| Task description |
Report how many lines in the records below contain the word "Blender". Give only the number.

| Records supplied |
start

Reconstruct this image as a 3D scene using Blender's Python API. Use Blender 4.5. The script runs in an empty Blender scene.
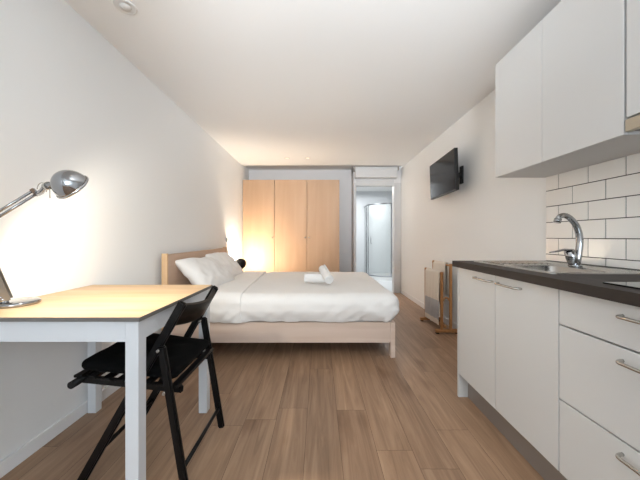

end
start

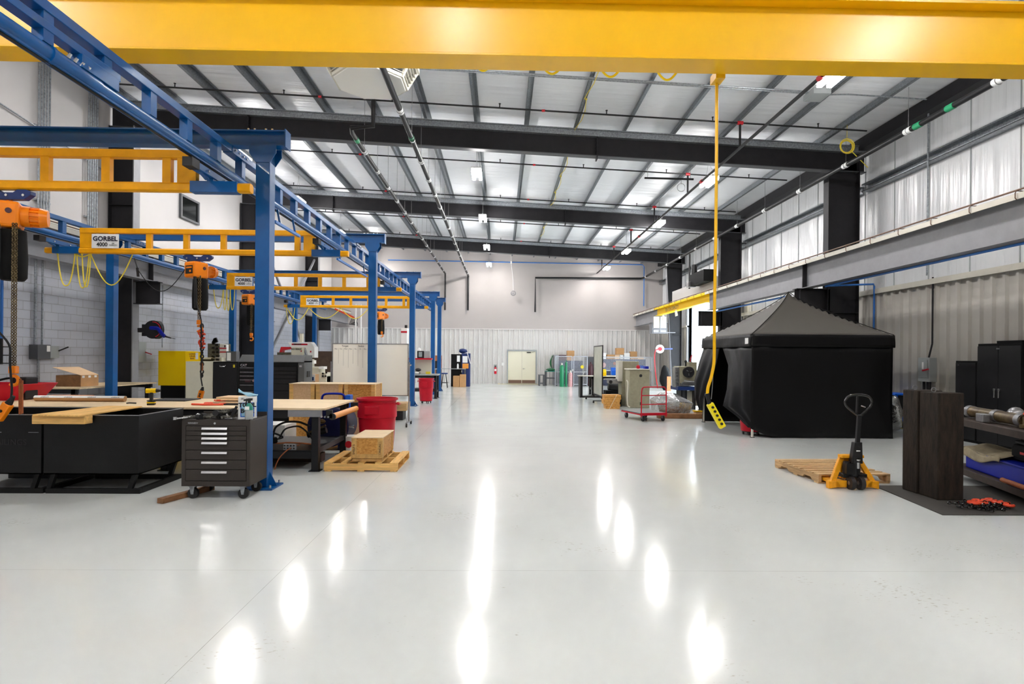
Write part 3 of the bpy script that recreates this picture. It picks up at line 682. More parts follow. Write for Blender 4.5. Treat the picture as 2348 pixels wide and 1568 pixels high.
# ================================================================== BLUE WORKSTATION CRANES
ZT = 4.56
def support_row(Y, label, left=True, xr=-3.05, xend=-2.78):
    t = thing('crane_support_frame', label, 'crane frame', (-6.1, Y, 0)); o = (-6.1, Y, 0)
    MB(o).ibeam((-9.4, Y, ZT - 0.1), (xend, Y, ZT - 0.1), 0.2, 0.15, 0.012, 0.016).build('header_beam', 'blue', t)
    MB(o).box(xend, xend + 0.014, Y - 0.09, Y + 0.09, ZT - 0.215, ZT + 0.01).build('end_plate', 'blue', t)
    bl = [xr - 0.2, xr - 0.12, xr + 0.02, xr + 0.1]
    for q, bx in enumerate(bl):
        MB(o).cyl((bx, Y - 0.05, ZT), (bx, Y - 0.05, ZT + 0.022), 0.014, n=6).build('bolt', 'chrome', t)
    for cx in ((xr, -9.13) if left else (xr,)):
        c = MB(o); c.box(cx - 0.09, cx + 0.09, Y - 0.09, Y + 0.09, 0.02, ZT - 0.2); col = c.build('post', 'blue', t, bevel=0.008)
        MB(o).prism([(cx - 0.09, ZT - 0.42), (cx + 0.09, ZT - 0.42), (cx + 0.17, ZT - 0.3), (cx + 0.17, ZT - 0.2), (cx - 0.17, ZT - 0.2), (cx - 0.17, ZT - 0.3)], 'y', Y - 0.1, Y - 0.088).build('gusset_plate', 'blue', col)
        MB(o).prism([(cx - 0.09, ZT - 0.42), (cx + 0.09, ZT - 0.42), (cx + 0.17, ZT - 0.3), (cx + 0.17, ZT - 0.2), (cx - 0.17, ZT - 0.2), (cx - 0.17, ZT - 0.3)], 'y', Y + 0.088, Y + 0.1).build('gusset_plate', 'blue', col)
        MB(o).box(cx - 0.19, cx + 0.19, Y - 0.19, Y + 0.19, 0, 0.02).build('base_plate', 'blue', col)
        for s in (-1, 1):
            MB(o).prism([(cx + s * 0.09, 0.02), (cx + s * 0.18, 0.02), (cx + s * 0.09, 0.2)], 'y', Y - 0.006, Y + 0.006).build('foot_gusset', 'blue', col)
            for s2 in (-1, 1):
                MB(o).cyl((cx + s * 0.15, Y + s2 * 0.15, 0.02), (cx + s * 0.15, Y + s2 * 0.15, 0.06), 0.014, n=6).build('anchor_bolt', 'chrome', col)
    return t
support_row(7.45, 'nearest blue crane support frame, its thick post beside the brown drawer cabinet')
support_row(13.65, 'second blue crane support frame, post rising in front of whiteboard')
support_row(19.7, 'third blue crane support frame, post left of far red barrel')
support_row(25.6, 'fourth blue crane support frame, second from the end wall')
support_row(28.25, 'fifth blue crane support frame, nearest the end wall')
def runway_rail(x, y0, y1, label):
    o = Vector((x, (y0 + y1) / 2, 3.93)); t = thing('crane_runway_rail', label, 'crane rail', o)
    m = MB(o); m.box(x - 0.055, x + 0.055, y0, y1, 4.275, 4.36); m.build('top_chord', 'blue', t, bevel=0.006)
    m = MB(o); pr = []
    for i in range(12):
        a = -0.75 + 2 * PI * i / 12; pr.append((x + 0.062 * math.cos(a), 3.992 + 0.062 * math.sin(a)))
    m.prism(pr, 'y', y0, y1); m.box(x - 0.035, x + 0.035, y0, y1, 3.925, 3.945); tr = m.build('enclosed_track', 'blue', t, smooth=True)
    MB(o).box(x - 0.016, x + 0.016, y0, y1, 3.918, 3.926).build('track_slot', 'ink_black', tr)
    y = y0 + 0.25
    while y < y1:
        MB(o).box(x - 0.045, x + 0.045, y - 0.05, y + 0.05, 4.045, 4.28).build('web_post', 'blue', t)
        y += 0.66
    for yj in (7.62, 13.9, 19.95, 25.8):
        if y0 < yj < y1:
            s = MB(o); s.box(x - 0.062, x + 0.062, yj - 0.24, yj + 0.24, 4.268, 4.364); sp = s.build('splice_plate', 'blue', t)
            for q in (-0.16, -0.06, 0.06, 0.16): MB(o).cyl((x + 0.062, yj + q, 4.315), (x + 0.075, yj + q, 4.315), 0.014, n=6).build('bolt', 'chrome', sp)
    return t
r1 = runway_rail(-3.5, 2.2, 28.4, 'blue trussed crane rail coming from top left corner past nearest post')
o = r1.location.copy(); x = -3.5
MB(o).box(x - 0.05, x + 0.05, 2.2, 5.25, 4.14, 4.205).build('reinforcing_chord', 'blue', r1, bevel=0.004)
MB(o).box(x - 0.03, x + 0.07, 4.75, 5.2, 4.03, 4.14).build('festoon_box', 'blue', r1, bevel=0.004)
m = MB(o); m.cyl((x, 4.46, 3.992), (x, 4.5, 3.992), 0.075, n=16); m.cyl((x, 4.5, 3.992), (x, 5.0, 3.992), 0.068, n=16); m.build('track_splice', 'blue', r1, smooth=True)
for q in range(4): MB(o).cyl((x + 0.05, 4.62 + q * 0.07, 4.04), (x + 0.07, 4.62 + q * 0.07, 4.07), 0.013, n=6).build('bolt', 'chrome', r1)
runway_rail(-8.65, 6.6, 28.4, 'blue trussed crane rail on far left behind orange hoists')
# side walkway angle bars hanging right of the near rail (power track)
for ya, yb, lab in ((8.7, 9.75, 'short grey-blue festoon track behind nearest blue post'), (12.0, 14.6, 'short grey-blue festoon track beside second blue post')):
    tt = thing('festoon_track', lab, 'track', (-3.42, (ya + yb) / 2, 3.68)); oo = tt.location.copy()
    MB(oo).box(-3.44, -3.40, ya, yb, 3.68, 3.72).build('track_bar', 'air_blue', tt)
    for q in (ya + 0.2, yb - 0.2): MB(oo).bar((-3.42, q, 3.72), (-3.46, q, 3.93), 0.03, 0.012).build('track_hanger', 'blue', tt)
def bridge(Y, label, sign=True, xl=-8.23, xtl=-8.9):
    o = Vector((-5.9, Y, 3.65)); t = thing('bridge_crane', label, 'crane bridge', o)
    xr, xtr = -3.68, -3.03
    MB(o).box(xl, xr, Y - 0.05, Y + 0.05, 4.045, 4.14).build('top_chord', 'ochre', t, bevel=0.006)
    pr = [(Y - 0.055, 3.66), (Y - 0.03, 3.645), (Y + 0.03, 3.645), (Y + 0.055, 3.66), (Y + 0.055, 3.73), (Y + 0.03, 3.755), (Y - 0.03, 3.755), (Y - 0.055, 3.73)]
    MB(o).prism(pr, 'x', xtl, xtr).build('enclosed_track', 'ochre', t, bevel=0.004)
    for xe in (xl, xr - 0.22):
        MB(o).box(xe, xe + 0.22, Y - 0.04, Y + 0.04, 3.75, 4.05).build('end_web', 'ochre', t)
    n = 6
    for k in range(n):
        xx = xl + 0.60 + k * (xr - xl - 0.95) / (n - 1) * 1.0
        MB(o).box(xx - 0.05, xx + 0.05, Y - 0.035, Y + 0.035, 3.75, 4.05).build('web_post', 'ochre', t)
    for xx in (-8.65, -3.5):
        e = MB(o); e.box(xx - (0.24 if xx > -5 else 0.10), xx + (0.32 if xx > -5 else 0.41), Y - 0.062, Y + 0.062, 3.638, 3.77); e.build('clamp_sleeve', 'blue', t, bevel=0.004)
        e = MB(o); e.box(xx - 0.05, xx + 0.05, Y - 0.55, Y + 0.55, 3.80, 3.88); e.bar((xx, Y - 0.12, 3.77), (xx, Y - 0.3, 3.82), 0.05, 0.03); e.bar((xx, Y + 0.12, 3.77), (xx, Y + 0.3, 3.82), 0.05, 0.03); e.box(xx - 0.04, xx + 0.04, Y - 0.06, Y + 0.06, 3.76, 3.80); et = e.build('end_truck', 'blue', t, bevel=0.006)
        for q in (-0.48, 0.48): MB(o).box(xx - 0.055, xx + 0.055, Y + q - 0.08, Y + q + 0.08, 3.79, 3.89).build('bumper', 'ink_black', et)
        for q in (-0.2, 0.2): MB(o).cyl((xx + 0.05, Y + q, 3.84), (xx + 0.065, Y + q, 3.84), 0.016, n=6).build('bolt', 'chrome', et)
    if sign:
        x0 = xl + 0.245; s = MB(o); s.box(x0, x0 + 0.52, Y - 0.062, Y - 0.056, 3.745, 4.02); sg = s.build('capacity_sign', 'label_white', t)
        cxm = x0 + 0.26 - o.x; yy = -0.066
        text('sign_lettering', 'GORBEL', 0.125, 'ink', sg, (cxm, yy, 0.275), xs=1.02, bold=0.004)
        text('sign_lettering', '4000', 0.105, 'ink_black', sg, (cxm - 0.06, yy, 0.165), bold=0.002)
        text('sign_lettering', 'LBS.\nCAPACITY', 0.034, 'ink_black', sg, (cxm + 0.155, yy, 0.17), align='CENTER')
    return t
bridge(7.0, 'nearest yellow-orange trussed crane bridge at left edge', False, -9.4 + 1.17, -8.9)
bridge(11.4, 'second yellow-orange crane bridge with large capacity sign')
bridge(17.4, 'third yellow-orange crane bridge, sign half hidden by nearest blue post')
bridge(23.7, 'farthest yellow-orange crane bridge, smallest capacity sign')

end

| Solution to the problem |
2